Seaports are key economic drivers for the country, and new investment in infrastructure is needed to keep these market access links in our transportation network functioning. Investments in transportation provide a great return: Every dollar invested raises the gross domestic product by $1.70. Alternatively, congestion costs Americans $124 billion in direct and indirect losses and is expected to rise to $186 billion by 2030.

Overall spending on public infrastructure dropped 10.5 percent between 2003 and 2012, which puts the US behind other major countries such as China, India, Canada, and Mexico. Public and private sectors are coming together worldwide to deliver high-quality transportation solutions through partnership financing in timely, cost-efficient ways that benefit all parties.
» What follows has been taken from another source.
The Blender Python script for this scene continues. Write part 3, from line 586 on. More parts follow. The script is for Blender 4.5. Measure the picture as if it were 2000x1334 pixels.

That is happening more frequently outside of the US. Ports are in a unique space to optimize public private partnerships because of their role in leasing land for private sector market access and relationships with private sector entities.

In the past few years, we’ve gone from a port that was well known as the auto import gateway for the Pacific Northwest and Midwest, to the highest volume auto gateway for exports on the US West Coast. That growth has been accomplished through work with our private terminal partners to secure funding to expand and upgrade facilities. As incomes continue to rise in Asia, global implications are that we’ll see the overseas demand for US-made autos increase, and I expect that trend to continue.

Local government and ports can’t shoulder all the investment costs alone to stay competitive. Federal support for investment in roads, bridges, and upgrades for seaport terminals will not only spur job growth, but better position the US to be competitive on the global stage. Transportation has been an important source of middle wage job growth and a historic advantage connecting people with business and business with markets. We need to keep it that way — 94 percent of the world’s consumers live outside of the US.